Bafana Bafana belongs to the people


The South African Football Association (SAFA) is investigating a name change for Bafana Bafana. While a lot of talk and opinion is being bandied about regarding the colloquial context of the name, SAFA is on record as to why it is planning to throw out the name three Sowetan sports writers coined in the early 1990s and adopted by the nation. It’s about money, plain and simple.

The trio tasked with bulging SAFA’s pockets even further investigating a name change to the benefit of the team and the country consists of SAFA president Kirsten Nematandani, vice-president Danny Jordaan and chairman of the referees committee Alpha Mchunu.

Jordaan recently told the Financial Mail that “The NEC [of SAFA] decided we should look at what the legal impediments are to maximising revenue opportunities from licensing and merchandising. This could include us considering an alternative name. Our job is to do an objective evaluation.”

SAFA owns 50.1% of Slam, the company that owns merchandising rights to Bafana’s name. A local businessman owns the other 49.9% through his company Stanton Woodrush – apparently after it registered the trademark for Bafana Bafana on clothing well before SAFA thought of doing so. The joint venture combined SAFA’s and Stanton Woodrush’s rights into a single company.

Having made a super profit after South Africa’s hosting of the 2010 FIFA World Cup, the countries’ sports administrators seem to have soured on sharing the spoils.

Nobody has ever betted on the administrative competence of SAFA and last week journalists Bareng-Batho Kortjaas and Kgomotso Mokoena suggested on Times Live that, before the creation of Slam, SAFA had not bothered with merchandising.

The Times Live story also claims that Stanton Woodrush had approached SAFA last year to sell its share in Slam back to SAFA. Having done well out of the world cup and foreseeing that the company might well be worth as much now as it ever will in the medium term, coupled with growls from Parliament about the Slam deal, this would make perfect sense. SAFA apparently failed to respond to the offer.
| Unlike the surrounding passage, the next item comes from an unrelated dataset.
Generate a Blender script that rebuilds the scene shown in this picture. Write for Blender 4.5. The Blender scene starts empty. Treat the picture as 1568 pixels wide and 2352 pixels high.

Rebranding a national team, especially after their brand recognition has gone global as happened during the world cup, is an expensive exercise, not to mention a controversial one. If SAFA can acquire the remainder of Slam at a fair price, it should take the deal. A fair deal would compensate Stanton Woodrush for its contribution to building the merchandising business and would probably be less costly, financially and politically, than finding a name all South Africans can relate to and which will be enthusiastically adopted by SA soccer lovers.

Clint Roper, the editor of local soccer bible Soccer Laduma, says 67% of his readers voted “No” in a poll asking whether Bafana Bafana’s name should be changed. Roper, and his readers it seems, doesn’t see money as sufficient reason to tamper with a national treasure.

The name Bafana Bafana is loved by the nation and nobody screaming the name at the top of their lungs during a game would consider it derogatory, argues Roper. Roper asks the right question when he says: “Would they have changed the name if they owned all the merchandising rights?” The answer is almost certainly “No.”

The possibility of a name change for Bafana Bafana hasn’t hit home yet, and SAFA will face a backlash from the nation should they proceed, warns Roper.

Irvin Khoza, the chairman of Orlando Pirates Football Club, is quoted in City Press as saying, “There is so much brand value, essence and emotion involved with the Bafana name. Doing away with it won’t be worth it. There is a need to engage with the people involved and if they come up with a reasonable fee, then pay it.”

It seems like sound advice SAFA would do well to take note of. Bafana Bafana belongs to the people. SAFA are merely its administrators.